"""
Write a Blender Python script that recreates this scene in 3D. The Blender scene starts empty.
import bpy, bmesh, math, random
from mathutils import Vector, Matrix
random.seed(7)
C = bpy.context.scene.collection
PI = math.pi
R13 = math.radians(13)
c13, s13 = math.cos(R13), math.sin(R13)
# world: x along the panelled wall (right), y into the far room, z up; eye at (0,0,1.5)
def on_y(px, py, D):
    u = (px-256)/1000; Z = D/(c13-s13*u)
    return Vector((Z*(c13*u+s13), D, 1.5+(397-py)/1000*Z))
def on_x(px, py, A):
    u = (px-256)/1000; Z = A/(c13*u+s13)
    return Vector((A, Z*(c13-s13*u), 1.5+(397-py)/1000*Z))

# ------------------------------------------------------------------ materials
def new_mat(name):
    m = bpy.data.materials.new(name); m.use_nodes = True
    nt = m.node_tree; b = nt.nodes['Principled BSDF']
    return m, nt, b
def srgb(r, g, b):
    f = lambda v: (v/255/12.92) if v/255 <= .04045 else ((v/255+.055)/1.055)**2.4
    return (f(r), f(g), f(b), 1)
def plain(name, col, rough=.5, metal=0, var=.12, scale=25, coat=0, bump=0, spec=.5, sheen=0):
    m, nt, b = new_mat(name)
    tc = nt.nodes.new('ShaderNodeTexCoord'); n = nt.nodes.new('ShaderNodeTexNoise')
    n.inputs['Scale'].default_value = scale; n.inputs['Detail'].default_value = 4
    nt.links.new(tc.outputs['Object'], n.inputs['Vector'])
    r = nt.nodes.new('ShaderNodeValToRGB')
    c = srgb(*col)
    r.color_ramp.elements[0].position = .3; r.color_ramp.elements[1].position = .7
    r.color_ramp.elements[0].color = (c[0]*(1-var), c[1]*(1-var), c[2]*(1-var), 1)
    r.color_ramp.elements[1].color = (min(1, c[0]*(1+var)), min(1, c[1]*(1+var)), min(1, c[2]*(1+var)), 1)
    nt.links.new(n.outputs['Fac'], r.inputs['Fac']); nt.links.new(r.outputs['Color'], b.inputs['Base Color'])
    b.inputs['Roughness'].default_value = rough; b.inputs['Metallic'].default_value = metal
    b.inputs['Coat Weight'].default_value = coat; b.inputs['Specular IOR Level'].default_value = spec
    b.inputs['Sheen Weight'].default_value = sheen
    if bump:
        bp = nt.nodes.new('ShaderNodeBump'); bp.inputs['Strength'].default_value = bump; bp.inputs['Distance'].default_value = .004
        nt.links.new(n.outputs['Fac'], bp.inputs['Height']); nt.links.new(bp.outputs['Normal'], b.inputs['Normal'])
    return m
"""
:: Short problem ::
Type out the full listing again, exactly as given.

:: Exercise solution ::
Write a Blender Python script that recreates this scene in 3D. The Blender scene starts empty.
import bpy, bmesh, math, random
from mathutils import Vector, Matrix
random.seed(7)
C = bpy.context.scene.collection
PI = math.pi
R13 = math.radians(13)
c13, s13 = math.cos(R13), math.sin(R13)
# world: x along the panelled wall (right), y into the far room, z up; eye at (0,0,1.5)
def on_y(px, py, D):
    u = (px-256)/1000; Z = D/(c13-s13*u)
    return Vector((Z*(c13*u+s13), D, 1.5+(397-py)/1000*Z))
def on_x(px, py, A):
    u = (px-256)/1000; Z = A/(c13*u+s13)
    return Vector((A, Z*(c13-s13*u), 1.5+(397-py)/1000*Z))

# ------------------------------------------------------------------ materials
def new_mat(name):
    m = bpy.data.materials.new(name); m.use_nodes = True
    nt = m.node_tree; b = nt.nodes['Principled BSDF']
    return m, nt, b
def srgb(r, g, b):
    f = lambda v: (v/255/12.92) if v/255 <= .04045 else ((v/255+.055)/1.055)**2.4
    return (f(r), f(g), f(b), 1)
def plain(name, col, rough=.5, metal=0, var=.12, scale=25, coat=0, bump=0, spec=.5, sheen=0):
    m, nt, b = new_mat(name)
    tc = nt.nodes.new('ShaderNodeTexCoord'); n = nt.nodes.new('ShaderNodeTexNoise')
    n.inputs['Scale'].default_value = scale; n.inputs['Detail'].default_value = 4
    nt.links.new(tc.outputs['Object'], n.inputs['Vector'])
    r = nt.nodes.new('ShaderNodeValToRGB')
    c = srgb(*col)
    r.color_ramp.elements[0].position = .3; r.color_ramp.elements[1].position = .7
    r.color_ramp.elements[0].color = (c[0]*(1-var), c[1]*(1-var), c[2]*(1-var), 1)
    r.color_ramp.elements[1].color = (min(1, c[0]*(1+var)), min(1, c[1]*(1+var)), min(1, c[2]*(1+var)), 1)
    nt.links.new(n.outputs['Fac'], r.inputs['Fac']); nt.links.new(r.outputs['Color'], b.inputs['Base Color'])
    b.inputs['Roughness'].default_value = rough; b.inputs['Metallic'].default_value = metal
    b.inputs['Coat Weight'].default_value = coat; b.inputs['Specular IOR Level'].default_value = spec
    b.inputs['Sheen Weight'].default_value = sheen
    if bump:
        bp = nt.nodes.new('ShaderNodeBump'); bp.inputs['Strength'].default_value = bump; bp.inputs['Distance'].default_value = .004
        nt.links.new(n.outputs['Fac'], bp.inputs['Height']); nt.links.new(bp.outputs['Normal'], b.inputs['Normal'])
    return m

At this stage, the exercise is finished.